Subscriber OnlyOpinion

Fintan O’Toole: Brexit walked all over North's delicate construct of ambiguity

Instead of using North for proxy wars, Britain and EU need to get back to living with ambiguity

The capital of Texas declared its independence from the culture of the rest of the state by adopting the motto: Keep Austin Weird. Northern Ireland needs its own slogan: Keep Ulster Blurry.

Neither zealots nor technocrats like fuzziness. But Northern Ireland needs it. Its peace process is founded on the understanding that living with ambiguity is better than dying for certitude.

"A foolish consistency", wrote Ralph Waldo Emerson, "is the hobgoblin of little minds, adored by little statesmen". Few places on earth have been so tormented by consistent fools as Northern Ireland has been over the century of its existence.
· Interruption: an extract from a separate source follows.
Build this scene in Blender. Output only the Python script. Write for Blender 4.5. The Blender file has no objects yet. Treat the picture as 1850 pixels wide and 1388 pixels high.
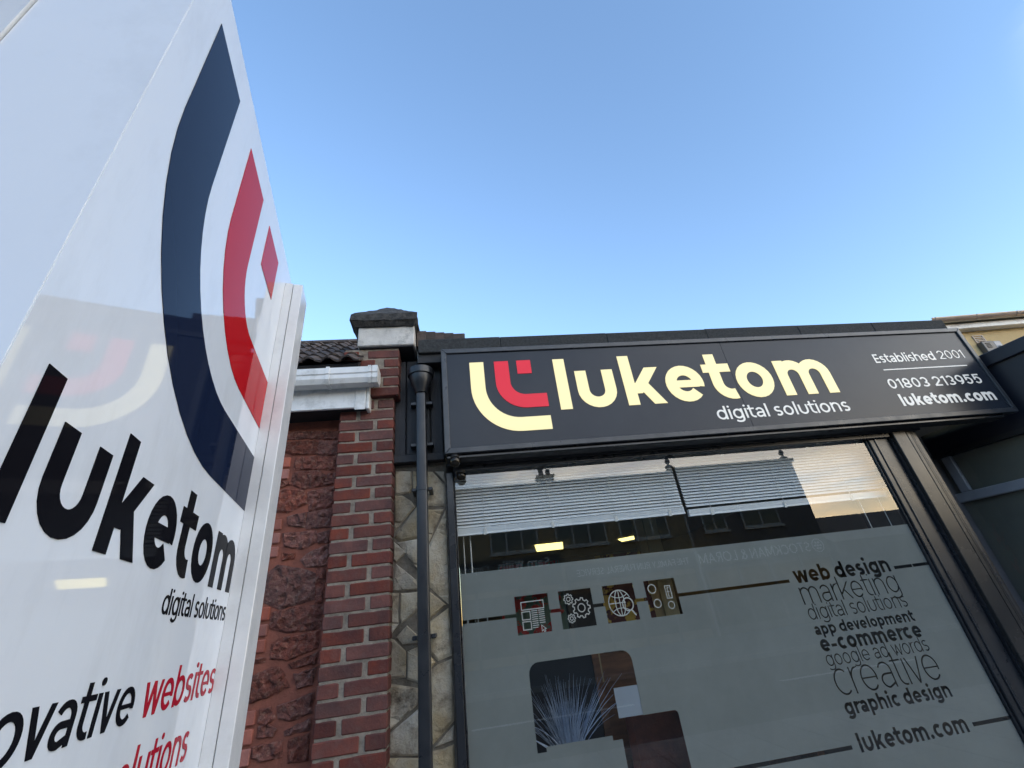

Northern Ireland desperately needs not to be defined by any either/or mentality

The statelet formed by partition in 1921 had to be one thing or the other: either a stolen part of Irish national territory or a heroic redoubt of Britishness.

READ MORE

Making peace has been about blurring the edges of consistent but mutually exclusive identities and allegiances. “Confusion”, as Hugh puts it in Brian Friel’s great play Translations, “is not an ignoble condition.” That’s what peace comes down to – an option for not-ignoble confusion over foolish – and fatal – consistency.

Brexit trod all over that delicate construct with its sturdy English Doc Martens. The brutal binary of the 2016 referendum – in/out, leave/remain – brought with it (as a mere afterthought) the return of a dualistic mindset to the problem of Northern Ireland’s future.

Behind all the tedium of backstops, frontstops and protocols has been an attempt to rescue the hard-won truth that Northern Ireland desperately needs not to be defined by any either/or mentality. Resistance to the reimposition of a hard border on the island was not primarily about customs or tariffs. It was an insistence on the openness of mind and the fluidity of movement and contact that make a shared life possible.

Out of that resistance came, eventually, the Northern Ireland protocol. It is nobody’s idea of a desirable invention. It is salvage from the shipwreck of Brexit.

But this rescue is not a mere technocratic fix. It has to cloak itself in that language because the things it must deal with – rules and phytosanitary arrangements and endless form-filling – are of that nature. But at its core is something much more important. Its job is to save the constructive ambiguity of the peace process from slipping back into the deadly binaries of conflict.

They have given Northern Ireland a glimpse of what the worst of both worlds might look like

Hence, it creates a deliberately ambivalent space. Northern Ireland is both and neither – inside and outside the EU, the same as and different from Britain. It has left and still remains. It is, purposefully and properly, neither one thing nor the other.

The protocol helps to keep the peace process afloat. Its metaphor of a border in the Irish Sea is actually not a bad one – the protocol is a flotation device, created to keep the crucial ambiguity of Northern Ireland from going under the high waves of the Brexit storm.

The problem is that, in their different ways, both the British and the EU are landlubbers. They want to feel solid ground – the union, the sanctity of the single market – under their feet.

Hence, in the past few weeks, the guardians of this delicate newborn architecture of ambivalence have been rotten parents. The EU and Boris Johnson’s Tory government have behaved like the worst squabbling couple, using the child as a way to get at each other, with little concern for its own welfare.

Having promised Northern Ireland the best of both worlds, they have given it a glimpse of what the worst of both worlds might look like: being treated by both sides as a useful little needle with which to prick each other.

The EU’s threat of a sudden and unilateral suspension of the protocol was both stupid and outrageous. It undid in hours what the EU had managed to do over the years since 2016, which was to establish itself, in contrast to the Brexiteers, as a responsible actor in relation to Northern Ireland.

Reprehensible as this was, there is one thing that has to be borne in mind: it didn’t happen. It took about nine hours from word of the plan first emerging for the EU to drop it entirely. The EU was wrong-headed. It was not pig-headed.

But let’s not forget that Boris Johnson was playing this reckless game weeks before the EU’s ridiculous demarche. On January 13th, he told the House of Commons that “we will have no hesitation in invoking Article 16”.

He was doing this, not because he gives a flying frig for a part of the UK he has no interest in, but because it feeds some meat to his right-wing media fans and gets the old gang back together – the ERG, the DUP and Nigel Farage can reprise their synchronised flag-waving act.

This is a proxy war. There are some real difficulties with the operation of the protocol, but they are perfectly capable of being dealt with by competent officials acting with goodwill and applying common sense. Northern Ireland has had enough of real wars; it doesn’t need to be the battleground for proxy ones.

To avoid this fate, everyone will have to get back to living with indeterminacy. We know from horrible experience that contradiction is vastly better than consistent despair. Keep Ulster Blurry.